Of course he remembered. "Oh yeah, those were hilarious!" he said, and chuckled a bit at the memory.

"People in Chicago didn't see those as comedy," I told him. "We saw those as documentaries."

The Michiganian fell silent.

...

I'll admit something right now: I'm not the biggest football fan. Out of civic loyalty I'll say I'm a Bears fan, but will also admit I have threatened numerous times to defect to other teams - most recently the Cleveland Browns - because football's just not my game. Some of this might be due to being raised in a baseball family.

More of this might be equating football with my total lack of ability and being small for my age as a kid, making me a prime target for frivolous tackles and cheapshot clotheslines on the football fields of my youth.

(Don't cry for me: I got my shots in elsewhere.)

Still, it's a fun game to watch; sometimes it's even a fun one not to watch. During the Monday night game against Arizona a few weeks ago, I had the game on the TV with the sound off, typing away at the laptop with my head down. Every now and then I'd hear cheers or a chorus of "God Damnit!" from all up and down my street. Obviously I didn't understand what was happening until I looked at the TV.

Cool, I thought. My neighbors are telling me when I should pay attention.

As the game went on, the noise from outside got louder and the game got way more interesting. When the Cardinals' last field goal attempt missed, my neighbors all ran to their windows and doors to register their excitement up and down the street.

"Oh my GOD!"

and

"UNBELIEVABLE!"

and of course someone yelling

"Da Bears!"

followed by everyone else, myself included, answering back the only appropriate way:

"DAAA BEARS!!!"

...

And suddenly, things start to look different around Chicago. The crowds on the trains and buses and sidewalks are decked out in a little more orange and blue than before. There's a few more flags flying the big orange "C" from cars and apartment windows. Custom t-shirt shops are sporting a few more of those excellent Chris Farley t-shirts in the front windows. Young women are hitting the town in Brian Urlacher and Jim McMahon jerseys that I don't remember ever looking as good as they look now.

A girl I know tried to explain it to me last weekend. "It's the best game in the world, Andrew. It's not even about the game, it's just about...everything. Football is everything. That's all there is to it.
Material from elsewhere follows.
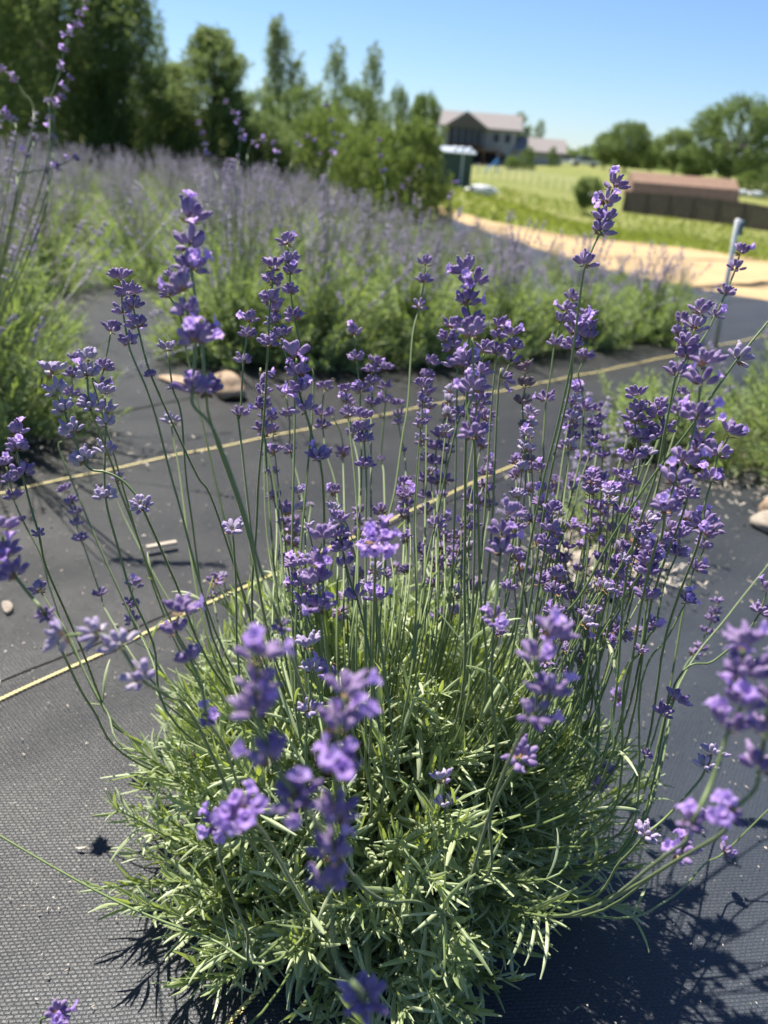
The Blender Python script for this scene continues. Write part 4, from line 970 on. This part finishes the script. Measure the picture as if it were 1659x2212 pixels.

"You have to see it that way, otherwise you're never gonna get it and you're never gonna like it."

Pretty heavy words, and definitely the kind of half-drunken sports-bar philosophy that I thrive on. But what she didn't know was that someone else had already put it to me much better.

As we'd entered the bar, a large, large man wearing a Monsters of the Midway sweatshirt and an honest-to-goodness Foam Dome grabbed me by the shoulders just as the first quarter was ending. Bears 24, 49ers 0.

"Da Bears," he said matter-of-factly, "are on pace to win dis game ninety-six ta zip."

And all I could answer back were those two words that had been forever etched into my brain for times like these:

"Da Bears?"

And from the tables surrounding us a crowd raised its collective voice in agreement:

"DA BEARS!!!"

My new friend smiled at this and together he and I and a hundred strangers drank well into that afternoon, in a little bar in a certain Midwestern city which is home to a certain team that, come February, will be hoisting a certain championship trophy over its collective head.

From here on out, we're all in this together. Why couldn't she just say it the way he did?